Peacock Theatre
London

1st February 2024

Stuart Sweeney

Ockham’s Razor is a principle favoring simple solutions. Thus, before seeing Tess, I was puzzled at the rationale of a circus theatre company performing Thomas Hardy’s complex, humanitarian narrative. I am delighted to report that the production is a triumph for the company’s co-artistic directors, Alex Harvey and Charlotte Mooney. The decision to include much of Hardy’s words, skillfully adapted by the directors and Anne-Marie Casey, provides a framework for the production. Two performers play Tess: Macadie Amoroso delivers the elegant text and Lila Narusa brings her considerable circus skills to physically illustrate the story and the combined role works very well, although the Peacock’s sound system sometimes obscures Amoroso’s text.
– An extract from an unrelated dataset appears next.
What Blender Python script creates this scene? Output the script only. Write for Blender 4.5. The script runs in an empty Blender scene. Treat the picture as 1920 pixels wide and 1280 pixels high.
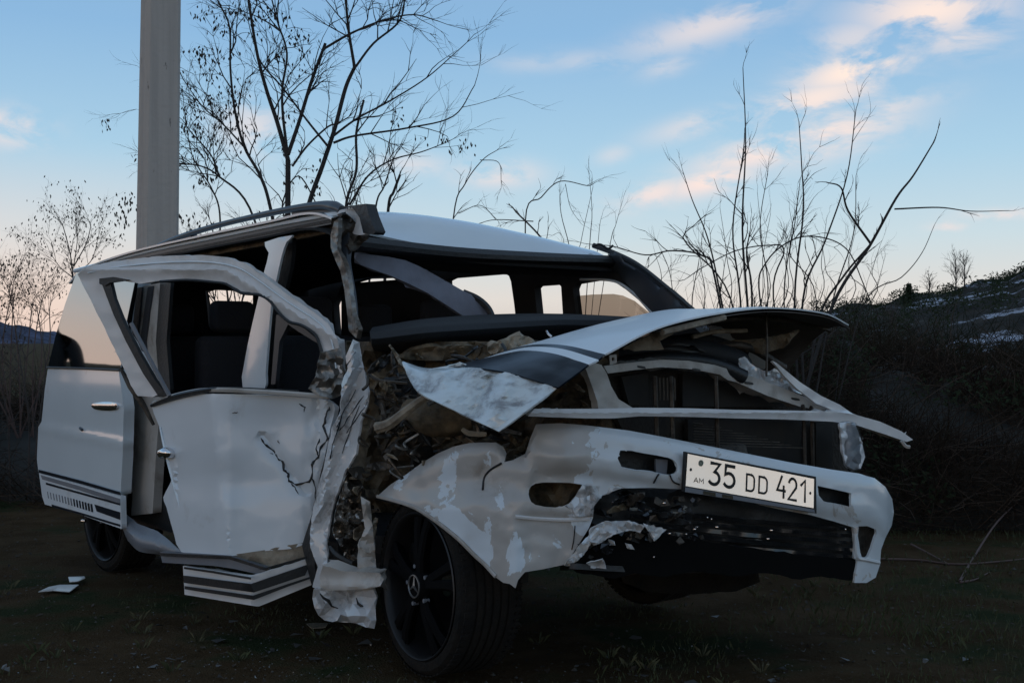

Daniel Denton’s abstract projections provide impressions of the seasons, the landscapes and the stars.

Ockham’s Razor TESS
Photo: Kie Cummings

The rustic West Country is brought vividly to life by Tess and her friends as they tumble and balance, often on narrow planks of wood, which provide a recurring theme in Tina Brecht’s imaginative set design. After the early accident where the family’s horse dies, Tess is sent to get help from wealthy distant relatives, also named D’Urberville. Their handsome son, Alec, played by Joshua Frazer, is introduced propelling a large Cyr metal ring mesmerizingly around the stage. Finally, the Cyr settles around Tess, and spins slowly to the ground as a premonition of the future.

Ockham’s Razor TESS
Photo: Kie Cummings

Tess and Alec leave a dance and spend the night together. And then Tess is pregnant, the gap in the narrative following Hardy’s example. After the death of her child, Tess finds work elsewhere as a milkmaid and makes new friends. Inflated bags are hilariously used to show milking and there is lively fun when the friends meet Angel, played by Nat Whittingham. He carries three of them across a swollen river and the friends dangle dangerously from a wooden frame to get a better view of him and Tess, who is entirely smitten.

Ockham’s Razor TESS
Photo: Kie Cummings

When they are betrothed, Angel confesses his affair with a married woman to Tess, who accepts his indiscretion. But when she makes her own confession, Angel cannot see the equivalence of their experiences. Angel’s aching contortions around the stage project his shock and misery. He leaves the devastated Tess for South America saying that she can only be his wife when Alec is dead.

The pace shifts up in the second half and Alec comes back into the narrative and marries Tess. But on Angel’s return, Tess kills Alec and pays the ultimate price. Tess and Angel enjoy a blissful night under the stars, but the courts find her guilty. At the end, a rope hangs down, but rather than a hanging we see Narusa using all her rope skills, as if to signify an escape from a desperate world.

One of the scenes is called “The Woman Pays” and Hardy’s Tess of the D’Urbervilles can be seen as a remarkable precursor to feminism and equal rights. Ockham’s Razor’s Tess, both enthralled with physical prowess while movingly depicting the high and tragic aspects of Tess’s s life.